時事随想抄

歴史家の視点から国際情勢・時事問題などについて語るブログ

北朝鮮代議員選挙―民主主義には自由が伴う

 昨日、北朝鮮でも人民会議の代議員選挙が実施され、ほぼ100%の賛成票をもって候補者が全員当選したと伝えられています。独裁国家であっても選挙制度はあるわけですが、このことは、民主主義には自由が伴うことを端的に示していると言えましょう。
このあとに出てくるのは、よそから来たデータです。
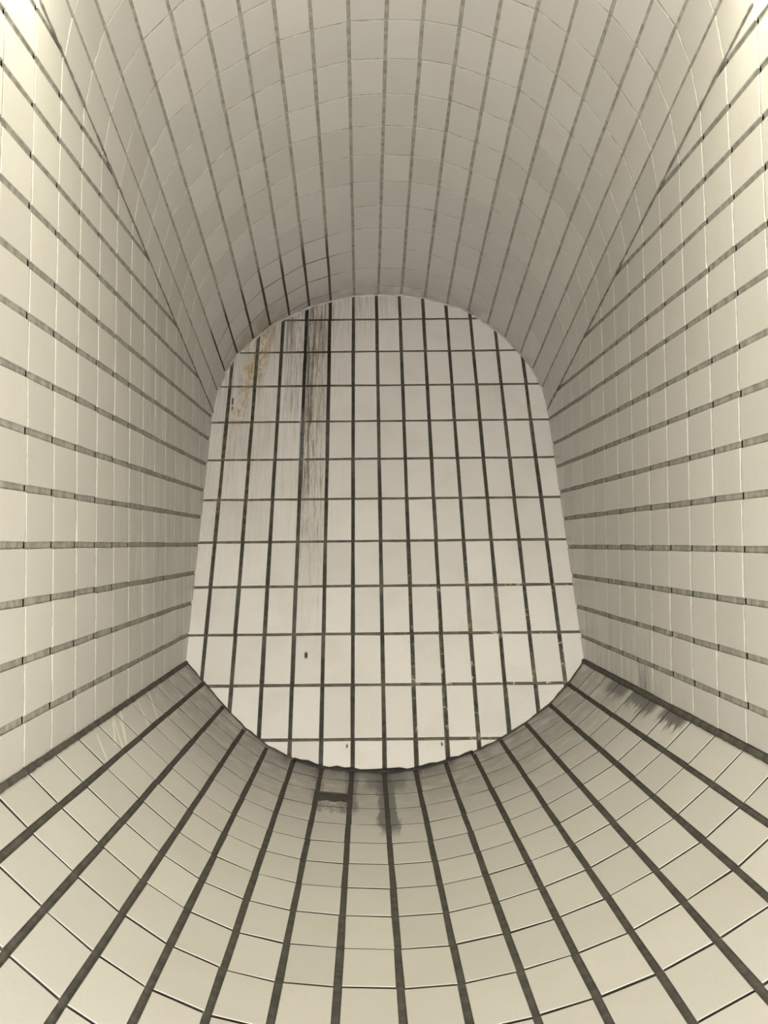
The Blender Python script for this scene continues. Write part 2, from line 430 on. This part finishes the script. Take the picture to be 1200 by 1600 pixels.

 独裁国家では、選挙での投票とは国民の権利ではなく、義務を意味しています。もし、国民がこの義務を怠ろうものなら、逮捕されたり、強制収容所に送られるという悲惨な結果が待っているかもしれません。反対票を投じようものならば、国家反逆罪と見做される可能性さえあります。イラクの旧フセイン政権にあっても、同様の選挙が実施されていましたが、選択する自由のない体制にあっては、選挙とは、国民に対する強制でしかないのです。

 民主主義が、国民のためにその価値を発揮するには、国民に、政治的な自由が保障されていなくてはなりません。自由なき民主主義は、意味がないのです。もっとも、自由主義国家にあっても、特定の集団や教団の言いなりで投票している人々は、自由と民主主義を無駄にしているのかもれません。